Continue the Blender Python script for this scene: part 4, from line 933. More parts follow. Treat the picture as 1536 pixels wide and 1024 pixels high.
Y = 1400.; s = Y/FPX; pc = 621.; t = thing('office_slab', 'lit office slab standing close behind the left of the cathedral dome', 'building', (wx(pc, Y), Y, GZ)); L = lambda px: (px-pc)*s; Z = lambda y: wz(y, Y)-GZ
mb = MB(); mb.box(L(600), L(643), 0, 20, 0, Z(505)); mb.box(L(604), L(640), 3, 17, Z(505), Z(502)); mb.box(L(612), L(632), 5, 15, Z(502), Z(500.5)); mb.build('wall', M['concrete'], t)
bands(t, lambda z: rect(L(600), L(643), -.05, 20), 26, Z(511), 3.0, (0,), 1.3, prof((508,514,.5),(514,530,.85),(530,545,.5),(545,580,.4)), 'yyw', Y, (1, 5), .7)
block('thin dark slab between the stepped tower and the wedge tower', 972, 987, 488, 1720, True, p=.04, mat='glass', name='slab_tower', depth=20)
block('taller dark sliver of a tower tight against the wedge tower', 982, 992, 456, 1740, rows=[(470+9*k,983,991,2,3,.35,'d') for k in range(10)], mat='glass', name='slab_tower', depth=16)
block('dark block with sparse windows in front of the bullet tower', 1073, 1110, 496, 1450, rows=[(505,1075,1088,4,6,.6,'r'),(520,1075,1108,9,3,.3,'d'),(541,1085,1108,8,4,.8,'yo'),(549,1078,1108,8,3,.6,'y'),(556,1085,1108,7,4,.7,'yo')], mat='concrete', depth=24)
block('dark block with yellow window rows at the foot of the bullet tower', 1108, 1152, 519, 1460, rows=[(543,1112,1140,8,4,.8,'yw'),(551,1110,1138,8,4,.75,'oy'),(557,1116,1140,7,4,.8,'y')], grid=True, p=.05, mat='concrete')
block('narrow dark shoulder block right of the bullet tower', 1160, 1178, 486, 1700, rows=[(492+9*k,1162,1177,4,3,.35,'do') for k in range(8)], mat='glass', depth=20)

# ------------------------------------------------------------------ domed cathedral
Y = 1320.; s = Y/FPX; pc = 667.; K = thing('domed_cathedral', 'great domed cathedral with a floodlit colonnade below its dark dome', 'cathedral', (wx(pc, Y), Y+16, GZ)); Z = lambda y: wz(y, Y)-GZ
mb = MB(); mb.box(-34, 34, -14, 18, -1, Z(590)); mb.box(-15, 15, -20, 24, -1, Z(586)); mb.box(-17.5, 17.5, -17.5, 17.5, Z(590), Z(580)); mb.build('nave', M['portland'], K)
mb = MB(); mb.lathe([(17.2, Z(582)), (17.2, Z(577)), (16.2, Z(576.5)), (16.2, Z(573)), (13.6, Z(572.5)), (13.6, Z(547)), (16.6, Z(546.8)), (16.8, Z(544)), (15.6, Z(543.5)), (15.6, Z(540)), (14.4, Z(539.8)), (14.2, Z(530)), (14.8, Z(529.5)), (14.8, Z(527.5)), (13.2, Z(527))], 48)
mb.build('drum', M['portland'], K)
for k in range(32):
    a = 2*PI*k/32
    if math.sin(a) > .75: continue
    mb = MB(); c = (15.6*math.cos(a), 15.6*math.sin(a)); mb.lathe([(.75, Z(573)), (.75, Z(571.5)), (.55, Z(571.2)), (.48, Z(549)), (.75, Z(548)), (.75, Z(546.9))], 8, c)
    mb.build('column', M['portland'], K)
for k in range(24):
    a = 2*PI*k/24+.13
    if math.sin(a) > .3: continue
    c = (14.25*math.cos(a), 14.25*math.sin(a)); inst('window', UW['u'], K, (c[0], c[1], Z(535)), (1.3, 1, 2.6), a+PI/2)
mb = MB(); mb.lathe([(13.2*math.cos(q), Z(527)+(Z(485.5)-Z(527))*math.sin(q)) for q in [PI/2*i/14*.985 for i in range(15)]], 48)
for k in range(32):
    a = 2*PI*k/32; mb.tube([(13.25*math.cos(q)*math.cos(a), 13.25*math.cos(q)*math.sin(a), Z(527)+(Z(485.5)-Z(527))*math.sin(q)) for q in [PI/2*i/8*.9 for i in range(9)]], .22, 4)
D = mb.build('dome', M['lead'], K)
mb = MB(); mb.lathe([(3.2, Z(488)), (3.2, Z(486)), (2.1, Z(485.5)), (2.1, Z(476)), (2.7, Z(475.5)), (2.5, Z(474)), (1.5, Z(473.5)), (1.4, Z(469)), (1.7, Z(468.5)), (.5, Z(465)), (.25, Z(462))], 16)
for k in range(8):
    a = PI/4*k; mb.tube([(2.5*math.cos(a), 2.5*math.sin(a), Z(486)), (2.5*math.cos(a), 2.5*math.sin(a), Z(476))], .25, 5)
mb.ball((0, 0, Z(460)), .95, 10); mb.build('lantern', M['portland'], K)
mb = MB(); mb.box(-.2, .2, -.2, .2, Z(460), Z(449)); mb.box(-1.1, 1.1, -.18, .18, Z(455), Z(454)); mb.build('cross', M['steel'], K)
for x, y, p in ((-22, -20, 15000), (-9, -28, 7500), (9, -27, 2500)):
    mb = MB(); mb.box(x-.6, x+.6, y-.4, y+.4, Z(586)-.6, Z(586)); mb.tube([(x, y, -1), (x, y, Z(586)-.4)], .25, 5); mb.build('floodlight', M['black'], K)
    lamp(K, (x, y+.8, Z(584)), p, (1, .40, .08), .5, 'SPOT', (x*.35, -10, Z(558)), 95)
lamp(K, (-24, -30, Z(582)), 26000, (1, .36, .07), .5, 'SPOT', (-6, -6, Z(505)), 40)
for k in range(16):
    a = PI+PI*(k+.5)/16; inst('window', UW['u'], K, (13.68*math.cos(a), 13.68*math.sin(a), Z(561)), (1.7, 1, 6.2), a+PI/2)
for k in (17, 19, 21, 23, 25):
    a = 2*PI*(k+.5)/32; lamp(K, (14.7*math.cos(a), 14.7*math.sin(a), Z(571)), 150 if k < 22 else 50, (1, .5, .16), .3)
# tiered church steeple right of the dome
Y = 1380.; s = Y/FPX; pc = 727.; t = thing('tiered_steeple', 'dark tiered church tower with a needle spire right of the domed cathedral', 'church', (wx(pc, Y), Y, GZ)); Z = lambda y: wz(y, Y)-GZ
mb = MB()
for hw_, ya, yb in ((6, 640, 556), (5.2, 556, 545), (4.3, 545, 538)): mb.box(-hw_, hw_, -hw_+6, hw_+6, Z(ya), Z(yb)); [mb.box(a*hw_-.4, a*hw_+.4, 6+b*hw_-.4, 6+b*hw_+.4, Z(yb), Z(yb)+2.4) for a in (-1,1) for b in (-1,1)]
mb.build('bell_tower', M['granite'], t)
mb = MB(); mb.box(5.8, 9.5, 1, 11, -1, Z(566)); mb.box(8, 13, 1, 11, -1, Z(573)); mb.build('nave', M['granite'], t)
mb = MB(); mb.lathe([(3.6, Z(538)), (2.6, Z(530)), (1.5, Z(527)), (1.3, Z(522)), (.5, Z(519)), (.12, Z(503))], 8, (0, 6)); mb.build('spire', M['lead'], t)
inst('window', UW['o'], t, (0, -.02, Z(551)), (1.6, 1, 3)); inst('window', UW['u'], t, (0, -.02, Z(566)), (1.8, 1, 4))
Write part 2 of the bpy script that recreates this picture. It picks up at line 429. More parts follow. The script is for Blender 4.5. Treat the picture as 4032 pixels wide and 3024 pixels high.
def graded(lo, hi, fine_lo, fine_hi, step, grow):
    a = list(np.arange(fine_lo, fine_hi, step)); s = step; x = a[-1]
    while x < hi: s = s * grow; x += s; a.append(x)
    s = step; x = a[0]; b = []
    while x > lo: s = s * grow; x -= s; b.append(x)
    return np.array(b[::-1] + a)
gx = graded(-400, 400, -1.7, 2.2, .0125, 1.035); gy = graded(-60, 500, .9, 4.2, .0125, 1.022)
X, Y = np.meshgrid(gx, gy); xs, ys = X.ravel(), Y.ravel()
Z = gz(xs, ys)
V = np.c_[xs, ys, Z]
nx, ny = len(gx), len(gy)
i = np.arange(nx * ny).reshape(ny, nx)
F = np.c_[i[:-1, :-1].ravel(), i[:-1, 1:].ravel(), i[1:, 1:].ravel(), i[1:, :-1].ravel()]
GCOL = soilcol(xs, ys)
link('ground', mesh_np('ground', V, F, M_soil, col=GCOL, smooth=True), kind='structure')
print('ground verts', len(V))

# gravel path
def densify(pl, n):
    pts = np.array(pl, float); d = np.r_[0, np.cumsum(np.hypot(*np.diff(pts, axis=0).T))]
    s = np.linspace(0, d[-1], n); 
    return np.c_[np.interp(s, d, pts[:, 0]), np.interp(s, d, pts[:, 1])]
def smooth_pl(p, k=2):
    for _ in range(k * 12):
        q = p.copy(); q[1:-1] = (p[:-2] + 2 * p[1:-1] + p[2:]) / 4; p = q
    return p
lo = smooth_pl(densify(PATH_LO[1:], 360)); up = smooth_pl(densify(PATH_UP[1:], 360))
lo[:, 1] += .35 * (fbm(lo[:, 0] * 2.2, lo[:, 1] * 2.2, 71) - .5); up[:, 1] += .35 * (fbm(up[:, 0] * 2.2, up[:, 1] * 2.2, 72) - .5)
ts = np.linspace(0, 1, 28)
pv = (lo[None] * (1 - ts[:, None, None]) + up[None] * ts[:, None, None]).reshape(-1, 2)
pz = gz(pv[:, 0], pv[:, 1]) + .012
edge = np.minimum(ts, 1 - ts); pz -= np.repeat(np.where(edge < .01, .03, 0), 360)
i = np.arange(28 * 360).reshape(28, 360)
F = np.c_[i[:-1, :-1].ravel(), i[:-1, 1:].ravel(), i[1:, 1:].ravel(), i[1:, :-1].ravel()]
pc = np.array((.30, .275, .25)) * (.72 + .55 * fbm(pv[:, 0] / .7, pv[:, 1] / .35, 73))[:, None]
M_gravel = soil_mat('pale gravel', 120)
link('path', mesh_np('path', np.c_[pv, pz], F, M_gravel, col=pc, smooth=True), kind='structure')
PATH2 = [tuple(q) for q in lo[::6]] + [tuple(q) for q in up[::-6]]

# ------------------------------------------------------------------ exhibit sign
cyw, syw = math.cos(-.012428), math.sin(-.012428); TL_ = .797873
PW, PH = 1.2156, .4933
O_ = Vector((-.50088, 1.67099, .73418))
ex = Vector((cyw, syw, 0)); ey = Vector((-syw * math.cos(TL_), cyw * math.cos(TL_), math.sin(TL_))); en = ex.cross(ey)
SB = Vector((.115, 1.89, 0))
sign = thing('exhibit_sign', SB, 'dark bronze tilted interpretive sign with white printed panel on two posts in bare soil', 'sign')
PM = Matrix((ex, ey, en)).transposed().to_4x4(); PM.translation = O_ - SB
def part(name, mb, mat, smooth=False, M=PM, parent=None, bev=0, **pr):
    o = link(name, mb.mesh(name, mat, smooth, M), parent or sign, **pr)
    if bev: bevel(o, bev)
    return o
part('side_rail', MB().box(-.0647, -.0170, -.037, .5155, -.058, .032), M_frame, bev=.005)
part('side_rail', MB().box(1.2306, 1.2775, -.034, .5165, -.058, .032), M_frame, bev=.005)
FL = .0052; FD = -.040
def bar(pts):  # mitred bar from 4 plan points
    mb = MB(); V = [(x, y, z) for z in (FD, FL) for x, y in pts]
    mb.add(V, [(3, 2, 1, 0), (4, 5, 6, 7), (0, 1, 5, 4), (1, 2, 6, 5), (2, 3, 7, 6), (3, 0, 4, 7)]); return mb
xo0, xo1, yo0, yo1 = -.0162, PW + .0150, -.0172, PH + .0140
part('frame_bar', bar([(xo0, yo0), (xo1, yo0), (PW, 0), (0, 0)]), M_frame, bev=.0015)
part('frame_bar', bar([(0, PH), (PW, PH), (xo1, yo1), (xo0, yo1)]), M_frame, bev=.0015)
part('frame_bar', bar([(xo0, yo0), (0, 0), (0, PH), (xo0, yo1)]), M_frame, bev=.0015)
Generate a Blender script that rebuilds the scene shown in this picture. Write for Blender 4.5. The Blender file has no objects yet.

########

Exactly as written, please reproduce the lines from the first line of the data to the line containing "block('narrow dark shoulder", inclusive, and nothing else.

THE RESPONSE
Continue the Blender Python script for this scene: part 4, from line 933. More parts follow. Treat the picture as 1536 pixels wide and 1024 pixels high.
Y = 1400.; s = Y/FPX; pc = 621.; t = thing('office_slab', 'lit office slab standing close behind the left of the cathedral dome', 'building', (wx(pc, Y), Y, GZ)); L = lambda px: (px-pc)*s; Z = lambda y: wz(y, Y)-GZ
mb = MB(); mb.box(L(600), L(643), 0, 20, 0, Z(505)); mb.box(L(604), L(640), 3, 17, Z(505), Z(502)); mb.box(L(612), L(632), 5, 15, Z(502), Z(500.5)); mb.build('wall', M['concrete'], t)
bands(t, lambda z: rect(L(600), L(643), -.05, 20), 26, Z(511), 3.0, (0,), 1.3, prof((508,514,.5),(514,530,.85),(530,545,.5),(545,580,.4)), 'yyw', Y, (1, 5), .7)
block('thin dark slab between the stepped tower and the wedge tower', 972, 987, 488, 1720, True, p=.04, mat='glass', name='slab_tower', depth=20)
block('taller dark sliver of a tower tight against the wedge tower', 982, 992, 456, 1740, rows=[(470+9*k,983,991,2,3,.35,'d') for k in range(10)], mat='glass', name='slab_tower', depth=16)
block('dark block with sparse windows in front of the bullet tower', 1073, 1110, 496, 1450, rows=[(505,1075,1088,4,6,.6,'r'),(520,1075,1108,9,3,.3,'d'),(541,1085,1108,8,4,.8,'yo'),(549,1078,1108,8,3,.6,'y'),(556,1085,1108,7,4,.7,'yo')], mat='concrete', depth=24)
block('dark block with yellow window rows at the foot of the bullet tower', 1108, 1152, 519, 1460, rows=[(543,1112,1140,8,4,.8,'yw'),(551,1110,1138,8,4,.75,'oy'),(557,1116,1140,7,4,.8,'y')], grid=True, p=.05, mat='concrete')
block('narrow dark shoulder block right of the bullet tower', 1160, 1178, 486, 1700, rows=[(492+9*k,1162,1177,4,3,.35,'do') for k in range(8)], mat='glass', depth=20)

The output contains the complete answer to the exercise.